Kırım Savaşı'nın son büyük çaplı askerî harekâtı Kars Kuşatması [1272 - 1855/1856]
Madalya, onurlandırmanın aynı zamanda devlete bağlılığı artırmanın önemli sembollerinden biri olmuştur. Devletler madalyalar aracılığıyla güçlerini sembolik anlamda ortaya koymuşlardır. Osmanlı Devleti, Sultan II. Mehmed döneminde madalya geleneğiyle tanışmış olsa da Sultan I. Mahmud ile madalyalara önem verilmeye başlanmıştır. Kırım Savaşı sonunda Osmanlı Devleti bir dizi hatıra madalyası ve asker madalyası bastırtmıştır. Kırım Savaşı’nda yararlılık gösterenlere ödül olarak ya da bu önemli muharebenin anısına bir hatıra niteliği şeklinde madalyalar Osmanlı, müttefik kuvvetler ve hatta bu savaştan yenik olarak ayrılan Rusya tarafından bastırılmıştır.

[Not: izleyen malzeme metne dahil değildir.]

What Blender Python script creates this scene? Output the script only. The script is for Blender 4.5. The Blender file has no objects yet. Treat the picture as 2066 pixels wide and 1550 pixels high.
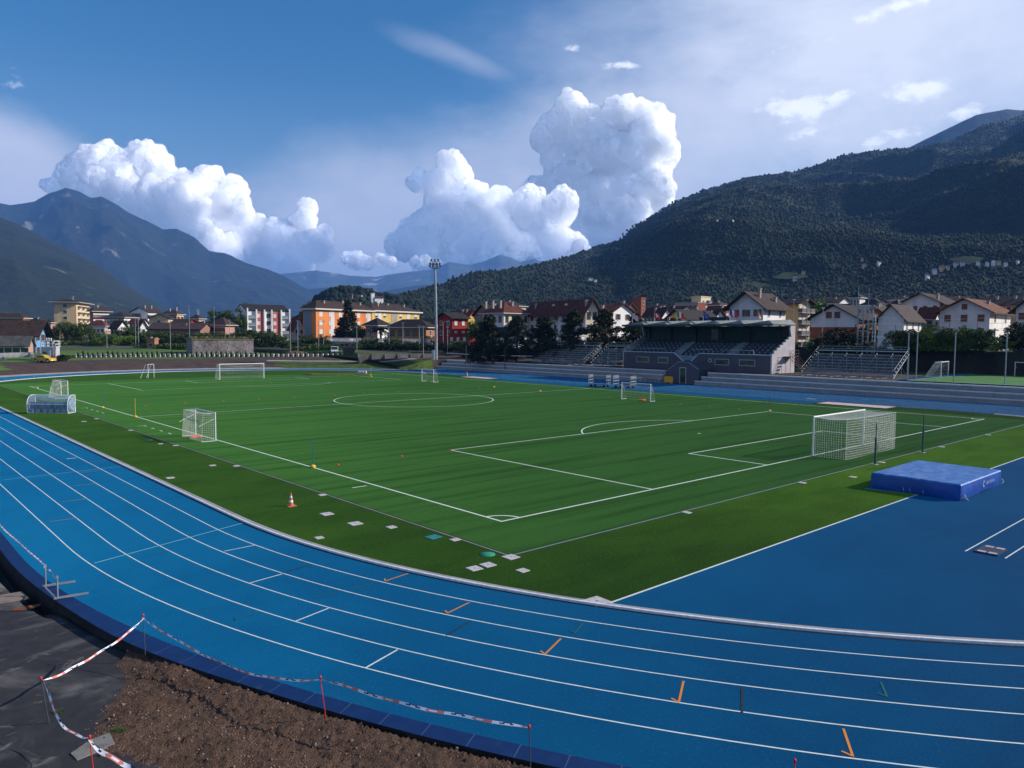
import bpy, math, random
import numpy as np
from mathutils import Vector
random.seed(7)
SC = bpy.context.scene
COL = SC.collection
rad = math.radians

# ------------------------------------------------------------------ camera
CAM = np.array([-19.981, -22.828, 7.603])          # drone-height viewpoint
YAW, PITCH, ROLL = -0.731613, -0.065055, 0.006847
FPX = 1522.0                                       # focal length for a 2066 px wide frame
_f = np.array([-math.sin(YAW)*math.cos(PITCH), math.cos(YAW)*math.cos(PITCH), math.sin(PITCH)])
_r = np.cross(_f, [0, 0, 1]); _r /= np.linalg.norm(_r); _u = np.cross(_r, _f)
RT = _r*math.cos(ROLL)+_u*math.sin(ROLL); UP = -_r*math.sin(ROLL)+_u*math.cos(ROLL); FW = _f
cd = bpy.data.cameras.new('camera'); cam = bpy.data.objects.new('camera', cd); COL.objects.link(cam)
from mathutils import Matrix
cam.matrix_world = Matrix(((RT[0], UP[0], -FW[0], CAM[0]), (RT[1], UP[1], -FW[1], CAM[1]), (RT[2], UP[2], -FW[2], CAM[2]), (0, 0, 0, 1)))
cd.sensor_width = 36; cd.lens = 36*FPX/2066; cd.clip_start = .1; cd.clip_end = 120000
SC.camera = cam

# ------------------------------------------------------------------ light
SUN_EL = rad(28); SUN_DIR = np.array([.80, -.60, 0]); SUN_DIR = SUN_DIR/np.linalg.norm(SUN_DIR)*math.cos(SUN_EL); SUN_DIR[2] = math.sin(SUN_EL)
sl = bpy.data.lights.new('sun', 'SUN'); sl.energy = 5.0; sl.angle = rad(.5); sl.color = (1, .93, .84)
so = bpy.data.objects.new('sun', sl); COL.objects.link(so)
so.rotation_euler = Vector(SUN_DIR).to_track_quat('Z', 'Y').to_euler()
SC.view_settings.view_transform = 'Standard'; SC.view_settings.look = 'None'
SC.view_settings.exposure = 0.45; SC.view_settings.gamma = 1
SC.cycles.volume_bounces = 0
SC.cycles.max_bounces = 6; SC.cycles.transparent_max_bounces = 24

def ray(u, v): return FW+RT*(u-1033)/FPX-UP*(v-775)/FPX
def azel(u, v):
    d = ray(u, v); d = d/np.linalg.norm(d); return math.atan2(d[0], d[1]), math.asin(d[2])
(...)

Kars'ın erken tarihi hakkında, kendi Ermeni hükümdar hanedanına sahip olması ve Vanand olarak bilinen bir bölgenin başkenti olması dışında çok az şey bilinmektedir. Ermeni Bagratunilerden Ani'ye, Selçuklu Türklerinden Osmanlı'ya kadar pek çok kez el değiştirmiştir. 1731'de Pers kuşatmasına dayandı ve 1808'de Rus ordusuna direndi. Kırım Savaşı sırasında, aralarında General William Fenwick Williams'ın da bulunduğu İngiliz subaylarının liderliğindeki bir Osmanlı garnizonu, uzun süren kuşatma sırasında Rusları uzakta tutmuştur. Ancak Kars garnizonu kolera nedeniyle harap edildikten ve yiyecek tedariki kesildikten sonra kasaba, Kasım 1855'te Rus General Nicolas Mouravieff'e teslim edilmiştir. 8 Kasım 1855'te [Gregoryen takvimine göre] ele geçirilen Kars Kuşatması'ndaki rolü nedeniyle çar, ona soyadının yanında prestijli bir ünvan olan Karski [Karslı] ünvanını vermiştir. 30 Mart 1856'da imzalanan Paris Antlaşması'nın 3. maddesi uyarınca Rusya işgal etmiş olduğu Kars'ı Osmanlı İmparatorluğu'na iade etmiştir.
Madalyanın ön yüzünde Sultan Abdülmecid’in Tuğrası arka yüzünde Osmanlı bayrağının dalgalandığı Kars şehri ve kalesi tasviri görülmektedir [altın olan madalyalar çok nadirdir].